# [Written request]
The lines from the top of the material through the line with "PI = math.pi" are to be set down exactly. Leave the pictures out.

# [Source excerpt]
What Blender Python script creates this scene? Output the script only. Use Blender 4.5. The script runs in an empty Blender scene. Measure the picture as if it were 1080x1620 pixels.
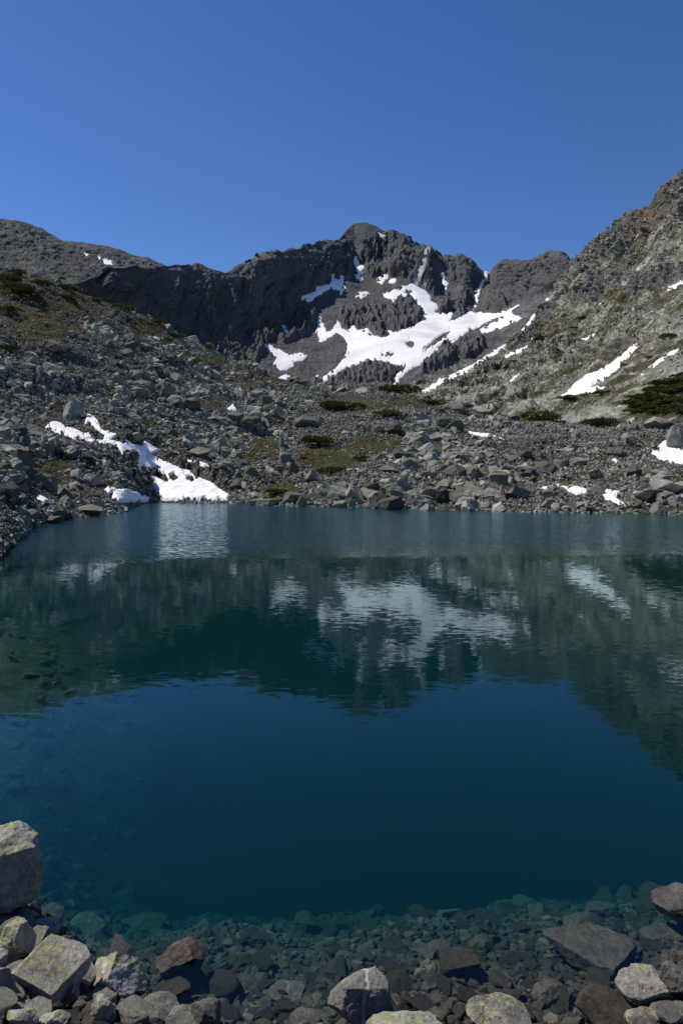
import bpy, bmesh, math, random
import numpy as np
from mathutils import Vector, Matrix

random.seed(7)
RNG = np.random.default_rng(11)
SC = bpy.context.scene
COL = SC.collection
PI = math.pi

# ------------------------------------------------------------------ camera model
CAM_Z = 3.0
FPX = 1080.0
PITCH = math.radians(3.3)
CP, SP = math.cos(PITCH), math.sin(PITCH)


def unproj(px, py, d):
    """world point at forward distance d (metres along +Y) seen at photo pixel (px, py)"""
    px, py, d = np.broadcast_arrays(np.asarray(px, float), np.asarray(py, float), np.asarray(d, float))
    X = (px - 540) / FPX
    Y = (810 - py) / FPX
    wy = CP + Y * SP
    wz = -SP + Y * CP
    return np.stack([d * X / wy, d, CAM_Z + d * wz / wy], -1)


def proj(P):
    P = np.asarray(P, float)
    v = P - np.array([0, 0, CAM_Z])
    zc = v[..., 1] * CP - v[..., 2] * SP
    yc = v[..., 1] * SP + v[..., 2] * CP
    return 540 + FPX * v[..., 0] / zc, 810 - FPX * yc / zc, zc


def d_on_plane(py, z=0.0):
    Y = (810 - np.asarray(py, float)) / FPX
    return (z - CAM_Z) * (CP + Y * SP) / (-SP + Y * CP)


# ------------------------------------------------------------------ numpy noise
_p = np.random.default_rng(3).permutation(256)
PERM = np.concatenate([_p, _p, _p])
_g = np.random.default_rng(4).normal(size=(256, 3))
GRAD = _g / np.linalg.norm(_g, axis=1, keepdims=True)


from concurrent.futures import ThreadPoolExecutor
POOL = ThreadPoolExecutor(4)


def chunked(f):
    def g(P, *a, **k):
        P = np.asarray(P, float)
        if len(P) < 20000: return f(P, *a, **k)
        n = max(4, len(P) // 30000)
        res = list(POOL.map(lambda q: f(q, *a, **k), np.array_split(P, n)))
        if isinstance(res[0], tuple): return tuple(np.concatenate(c) for c in zip(*res))
        return np.concatenate(res)
    return g


@chunked
def pnoise(P, seed=0):
    P = np.asarray(P, np.float64) + seed * 17.31
    I = np.floor(P).astype(np.int64)
    f = P - I
    u = f * f * f * (f * (f * 6 - 15) + 10)
    I &= 255
    out = 0
    for dx in (0, 1):
        for dy in (0, 1):
            for dz in (0, 1):
                h = PERM[PERM[PERM[(I[:, 0] + dx) & 255] + ((I[:, 1] + dy) & 255)] + ((I[:, 2] + dz) & 255)]
                g = GRAD[h]
                w = (u[:, 0] if dx else 1 - u[:, 0]) * (u[:, 1] if dy else 1 - u[:, 1]) * (u[:, 2] if dz else 1 - u[:, 2])
                out = out + w * (g[:, 0] * (f[:, 0] - dx) + g[:, 1] * (f[:, 1] - dy) + g[:, 2] * (f[:, 2] - dz))
    return out * 1.5


def fbm(P, octv=4, gain=0.5, lac=2.03, seed=0):
    a, s, out = 1.0, 1.0, 0
    for k in range(octv):
        out = out + a * pnoise(P * s, seed + k)
        a *= gain
        s *= lac
    return out


def ridged(P, octv=4, gain=0.5, seed=0):
    a, s, out = 1.0, 1.0, 0
    for k in range(octv):
        out = out + a * (1 - 2 * np.abs(pnoise(P * s, seed + k)))
        a *= gain
        s *= 2.07
    return out


@chunked
def worley(P, seed=0):
    P = np.asarray(P, float) + seed * 9.7
    I = np.floor(P).astype(np.int64)
    f = P - I
    f1 = np.full(len(P), 9.0)
    f2 = np.full(len(P), 9.0)
    cid = np.zeros(len(P))
    for dx in (-1, 0, 1):
        for dy in (-1, 0, 1):
            for dz in (-1, 0, 1):
                h = PERM[PERM[PERM[(I[:, 0] + dx) & 255] + ((I[:, 1] + dy) & 255)] + ((I[:, 2] + dz) & 255)]
                q = 0.5 + 0.33 * GRAD[h] + np.array([dx, dy, dz])
                d = ((q - f) ** 2).sum(1)
                near = d < f1
                f2 = np.where(near, f1, np.minimum(f2, d))
                cid = np.where(near, h / 255.0, cid)
                f1 = np.where(near, d, f1)
    return np.sqrt(f1), np.sqrt(f2), cid


def sstep(a, b, x):
    t = np.clip((x - a) / (b - a), 0, 1)
    return t * t * (3 - 2 * t)


# ------------------------------------------------------------------ mesh helpers
def mesh_np(name, V, F, smooth=True, attrs=None):
    V = np.ascontiguousarray(V, np.float32)
    F = np.ascontiguousarray(F, np.int32)
    me = bpy.data.meshes.new(name)
    n, k = F.shape
    me.vertices.add(len(V))
    me.vertices.foreach_set('co', V.ravel())
    me.loops.add(n * k)
    me.loops.foreach_set('vertex_index', F.ravel())
    me.polygons.add(n)
    me.polygons.foreach_set('loop_start', np.arange(0, n * k, k, dtype=np.int32))
    me.polygons.foreach_set('loop_total', np.full(n, k, np.int32))
    me.polygons.foreach_set('use_smooth', np.full(n, smooth, bool))
    for an, av in (attrs or {}).items():
        a = me.attributes.new(an, 'FLOAT', 'POINT')
        a.data.foreach_set('value', np.ascontiguousarray(av, np.float32))
    me.update(calc_edges=True)
    return me


def link(name, me, mat=None, label=None, cat=None, group=None, kind=None):
    o = bpy.data.objects.new(name, me)
    COL.objects.link(o)
    if mat is not None and not me.materials:
        me.materials.append(mat)
    if label: o['label'] = label
    if cat: o['category'] = cat
    if group: o['group'] = group
    if kind: o['kind'] = kind
    return o


def grid_faces(R, C):
    i = np.arange(R * C).reshape(R, C)
    return np.stack([i[:-1, :-1], i[:-1, 1:], i[1:, 1:], i[1:, :-1]], -1).reshape(-1, 4)


def curve(pts, xs, smooth=0):
    a = np.array(pts, float)
    out = [np.interp(xs, a[:, 0], a[:, k]) for k in range(1, a.shape[1])]
    if smooth:
        w = np.hanning(2 * smooth + 3)[1:-1]
        w /= w.sum()
        out = [np.convolve(np.pad(o, smooth, mode='edge'), w, mode='valid') for o in out]
    return out


def smooth_rows(G, it):
    for _ in range(it):
        H = G.copy()
        H[1:-1] = 0.25 * G[:-2] + 0.5 * G[1:-1] + 0.25 * G[2:]
        G = H
    return G


def grid_normals(P):
    du = np.gradient(P, axis=1)
    dv = np.gradient(P, axis=0)
    n = np.cross(du, dv)
    return n / (np.linalg.norm(n, axis=-1, keepdims=True) + 1e-12)


# polygons in photo pixels --------------------------------------------------
def Zm(ox, oy, s, pts):
    return np.array([(ox + x * s, oy + y * s) for x, y in pts], float)


def M_(*p): return Zm(360, 330, 440 / 1080, p)
def R_(*p): return Zm(540, 260, 0.5, p)
def L_(*p): return Zm(0, 560, 400 / 1080, p)
def Q_(*p): return Zm(700, 560, 380 / 1080, p)
def K_(*p): return Zm(0, 330, 0.5, p)


def sdist(px, py, poly):
    """signed pixel distance, positive inside"""
    px = px.ravel(); py = py.ravel()
    ax, ay = poly[:, 0], poly[:, 1]
    bx, by = np.roll(ax, -1), np.roll(ay, -1)
    out = np.full(px.shape, -50.0)
    m = (px > ax.min() - 14) & (px < ax.max() + 14) & (py > ay.min() - 14) & (py < ay.max() + 14)
    x, y = px[m][:, None], py[m][:, None]
    if x.size == 0:
        return out
    ex, ey = bx - ax, by - ay
    t = np.clip(((x - ax) * ex + (y - ay) * ey) / (ex * ex + ey * ey + 1e-9), 0, 1)
    d = np.sqrt((x - ax - t * ex) ** 2 + (y - ay - t * ey) ** 2).min(1)
    cr = ((ay > y) != (by > y)) & (x < ex * (y - ay) / (ey + 1e-12 * (ey == 0)) + ax)
    inside = cr.sum(1) % 2 == 1
    out[m] = np.where(inside, d, -d)
    return out


# ------------------------------------------------------------------ materials
def mat_new(name):
    m = bpy.data.materials.new(name)
    m.use_nodes = True
    nt = m.node_tree
    nt.nodes.clear()
    return m, nt


class NT:
    def __init__(s, nt): s.nt = nt
    def n(s, t, **kw):
        x = s.nt.nodes.new(t)
        for k, v in kw.items():
            setattr(x, k, v)
        return x
    def l(s, a, b): s.nt.links.new(a, b)
    def put(s, sock, v):
        if hasattr(v, 'is_output') or isinstance(v, bpy.types.NodeSocket): s.l(v, sock)
        else: sock.default_value = v
    def pos(s): return s.n('ShaderNodeNewGeometry').outputs['Position']
    def obj(s): return s.n('ShaderNodeTexCoord').outputs['Object']
    def noise(s, vec, scale, detail=6, rough=0.55, dist=0.0):
        x = s.n('ShaderNodeTexNoise')
        s.l(vec, x.inputs['Vector'])
        x.inputs['Scale'].default_value = scale
        x.inputs['Detail'].default_value = detail
        x.inputs['Roughness'].default_value = rough
        x.inputs['Distortion'].default_value = dist
        return x.outputs['Fac']
    def voro(s, vec, scale, feature='F1', out='Distance'):
        x = s.n('ShaderNodeTexVoronoi')
        x.feature = feature
        s.l(vec, x.inputs['Vector'])
        x.inputs['Scale'].default_value = scale
        return x.outputs[out]
    def ramp(s, fac, *stops):
        x = s.n('ShaderNodeValToRGB')
        e = x.color_ramp.elements
        while len(e) < len(stops): e.new(0.5)
        for k, (p, c) in enumerate(stops):
            e[k].position = p
            e[k].color = (c, c, c, 1) if not hasattr(c, '__len__') else (*c, 1)
        s.l(fac, x.inputs['Fac'])
        return x.outputs['Color']
    def mix(s, f, a, b, mode='MIX'):
        x = s.n('ShaderNodeMix')
        x.data_type = 'RGBA'
        x.blend_type = mode
        s.put(x.inputs[0], f)
        for sock, v in ((x.inputs[6], a), (x.inputs[7], b)):
            if isinstance(v, tuple): v = (*v, 1) if len(v) == 3 else v
            s.put(sock, v)
        return x.outputs[2]
    def math(s, op, a, b=0.0, c=0.0):
        x = s.n('ShaderNodeMath')
        x.operation = op
        s.put(x.inputs[0], a); s.put(x.inputs[1], b); s.put(x.inputs[2], c)
        return x.outputs[0]
    def attr(s, name):
        x = s.n('ShaderNodeAttribute')
        x.attribute_name = name
        return x.outputs['Fac']
    def sep(s, v):
        x = s.n('ShaderNodeSeparateXYZ')
        s.l(v, x.inputs[0])
        return x.outputs
    def bump(s, h, strength, dist, nrm=None):
        x = s.n('ShaderNodeBump')
        x.inputs['Strength'].default_value = strength
        x.inputs['Distance'].default_value = dist
        s.l(h, x.inputs['Height'])
        if nrm is not None: s.l(nrm, x.inputs['Normal'])
        return x.outputs['Normal']
    def principled(s, col, rough=0.85, nrm=None, spec=0.3):
        x = s.n('ShaderNodeBsdfPrincipled')
        s.put(x.inputs['Base Color'], (*col, 1) if isinstance(col, tuple) else col)
        s.put(x.inputs['Roughness'], rough)
        s.put(x.inputs['Specular IOR Level'], spec)
        if nrm is not None: s.l(nrm, x.inputs['Normal'])
        o = s.n('ShaderNodeOutputMaterial')
        s.l(x.outputs[0], o.inputs['Surface'])
        return x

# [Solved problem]
What Blender Python script creates this scene? Output the script only. Use Blender 4.5. The script runs in an empty Blender scene. Measure the picture as if it were 1080x1620 pixels.
import bpy, bmesh, math, random
import numpy as np
from mathutils import Vector, Matrix

random.seed(7)
RNG = np.random.default_rng(11)
SC = bpy.context.scene
COL = SC.collection
PI = math.pi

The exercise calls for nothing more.